The cultural diversity of Central Queens is richly evident in Queens International, the art exhibition on display at The Queens Museum of Art (QMA) through December 1.
According to Tom Finkelpearl, QMAs executive director who spoke earlier this week at Community Board 6 in Forest Hills, artists from Forest Hills and Kew Gardens are represented in the 40-artist show. All of the artists either live or work in Queens.
One local artist, Zhang Hongtu, is a painter living in Kew Gardens. A native of Pingliang, China he takes famous Chinese landscapes and executes them in the style of Monet, Van Gogh or Cezanne.
This artists paintings are a unique amalgam of Asian spatial arrangements together with western manipulations of color and brushstrokes.
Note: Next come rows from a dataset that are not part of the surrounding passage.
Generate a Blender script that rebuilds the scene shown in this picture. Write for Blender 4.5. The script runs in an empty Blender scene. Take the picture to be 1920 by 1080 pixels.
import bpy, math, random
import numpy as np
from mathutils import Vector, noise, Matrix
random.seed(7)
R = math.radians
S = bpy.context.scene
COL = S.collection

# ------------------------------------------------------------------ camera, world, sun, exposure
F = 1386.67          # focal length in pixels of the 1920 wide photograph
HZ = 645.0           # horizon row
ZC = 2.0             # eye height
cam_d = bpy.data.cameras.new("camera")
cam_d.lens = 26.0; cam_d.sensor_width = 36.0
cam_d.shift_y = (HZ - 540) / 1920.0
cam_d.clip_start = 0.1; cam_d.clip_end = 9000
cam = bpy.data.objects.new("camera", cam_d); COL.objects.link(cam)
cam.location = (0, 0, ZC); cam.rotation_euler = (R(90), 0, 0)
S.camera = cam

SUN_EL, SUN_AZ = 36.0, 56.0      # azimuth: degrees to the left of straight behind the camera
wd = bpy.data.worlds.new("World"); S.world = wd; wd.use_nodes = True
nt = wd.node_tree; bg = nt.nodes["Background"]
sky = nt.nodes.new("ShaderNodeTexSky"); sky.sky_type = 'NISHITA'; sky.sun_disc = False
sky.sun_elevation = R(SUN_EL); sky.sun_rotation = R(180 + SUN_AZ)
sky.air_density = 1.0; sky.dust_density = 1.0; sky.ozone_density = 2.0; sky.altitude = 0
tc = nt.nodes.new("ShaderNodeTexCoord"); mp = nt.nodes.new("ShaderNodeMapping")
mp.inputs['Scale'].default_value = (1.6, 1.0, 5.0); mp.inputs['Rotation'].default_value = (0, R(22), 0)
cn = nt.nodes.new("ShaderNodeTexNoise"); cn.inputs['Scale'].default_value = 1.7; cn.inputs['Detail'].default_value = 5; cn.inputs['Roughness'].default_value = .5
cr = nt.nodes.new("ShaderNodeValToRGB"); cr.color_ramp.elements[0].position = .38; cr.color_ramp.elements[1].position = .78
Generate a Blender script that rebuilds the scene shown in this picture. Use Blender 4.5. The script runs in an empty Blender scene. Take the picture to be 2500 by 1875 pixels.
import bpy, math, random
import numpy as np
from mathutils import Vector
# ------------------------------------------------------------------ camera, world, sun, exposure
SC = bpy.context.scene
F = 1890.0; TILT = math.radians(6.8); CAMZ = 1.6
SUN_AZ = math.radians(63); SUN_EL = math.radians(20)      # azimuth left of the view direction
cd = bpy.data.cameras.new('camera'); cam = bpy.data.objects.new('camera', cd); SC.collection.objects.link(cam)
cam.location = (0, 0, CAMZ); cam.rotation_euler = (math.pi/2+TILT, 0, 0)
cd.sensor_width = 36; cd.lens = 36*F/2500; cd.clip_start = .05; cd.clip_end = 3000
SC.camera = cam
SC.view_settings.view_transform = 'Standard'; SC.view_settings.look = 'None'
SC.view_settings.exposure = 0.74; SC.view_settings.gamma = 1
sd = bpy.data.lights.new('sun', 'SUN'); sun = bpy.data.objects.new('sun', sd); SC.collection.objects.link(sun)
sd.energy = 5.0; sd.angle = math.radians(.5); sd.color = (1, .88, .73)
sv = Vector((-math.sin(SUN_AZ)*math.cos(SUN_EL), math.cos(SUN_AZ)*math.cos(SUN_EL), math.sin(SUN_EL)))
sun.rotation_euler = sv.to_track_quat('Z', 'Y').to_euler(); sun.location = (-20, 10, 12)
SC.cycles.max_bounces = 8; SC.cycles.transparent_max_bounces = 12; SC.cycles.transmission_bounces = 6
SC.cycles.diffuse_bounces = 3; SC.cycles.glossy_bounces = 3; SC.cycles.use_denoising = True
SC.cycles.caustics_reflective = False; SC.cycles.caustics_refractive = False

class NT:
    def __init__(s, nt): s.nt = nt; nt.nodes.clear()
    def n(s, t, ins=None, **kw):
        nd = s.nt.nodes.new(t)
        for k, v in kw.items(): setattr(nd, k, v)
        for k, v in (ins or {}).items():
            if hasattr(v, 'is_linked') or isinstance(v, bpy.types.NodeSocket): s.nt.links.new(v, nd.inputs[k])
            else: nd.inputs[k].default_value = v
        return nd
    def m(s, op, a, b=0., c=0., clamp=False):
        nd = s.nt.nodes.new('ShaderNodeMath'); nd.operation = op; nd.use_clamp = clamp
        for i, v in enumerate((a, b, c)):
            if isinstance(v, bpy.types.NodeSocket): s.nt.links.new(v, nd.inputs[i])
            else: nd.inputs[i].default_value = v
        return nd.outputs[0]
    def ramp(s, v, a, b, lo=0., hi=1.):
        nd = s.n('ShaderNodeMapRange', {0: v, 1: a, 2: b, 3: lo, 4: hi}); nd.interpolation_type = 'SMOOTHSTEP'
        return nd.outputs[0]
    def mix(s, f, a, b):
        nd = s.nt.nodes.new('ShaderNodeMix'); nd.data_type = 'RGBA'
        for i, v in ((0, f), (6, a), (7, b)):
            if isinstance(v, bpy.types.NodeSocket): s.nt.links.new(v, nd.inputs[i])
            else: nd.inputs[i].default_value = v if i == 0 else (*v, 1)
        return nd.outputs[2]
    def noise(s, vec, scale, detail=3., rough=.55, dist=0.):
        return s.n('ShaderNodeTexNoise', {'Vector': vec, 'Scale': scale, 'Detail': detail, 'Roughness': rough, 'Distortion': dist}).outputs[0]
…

Photographs of residential and public gardens in Forest Hills are the specialty of Rosalie Frost of Forest Hills. Frosts photographs distinguish themselves through the mastery in which the variety of seasonal colors is naturally caught on film. In one painting, "Autumn Fog," a large tree stands at the center of the frame. Its leaves have turned an electric shade of lemon yellow that glows like a vibrant cosmic form in front of the viewer.
Another photographer-exhibitor, Paul Anthony of Kew Gardens, began his career as an artist studying painting and print making at Queens College and the Art Students League,.
QMAs Finkelpearl points out that Queens is the most culturally diverse county in the nation with over 50% of Queens households headed by people not born in the US.
"Queens is particularly fertile ground for internationally-minded artists," said Finkelpearl who curated the exhibit.
The artists represented in the exhibit hail from 12 countries, just a fraction of Queens more than 100 nationalities.
Artists were selected by invitations only.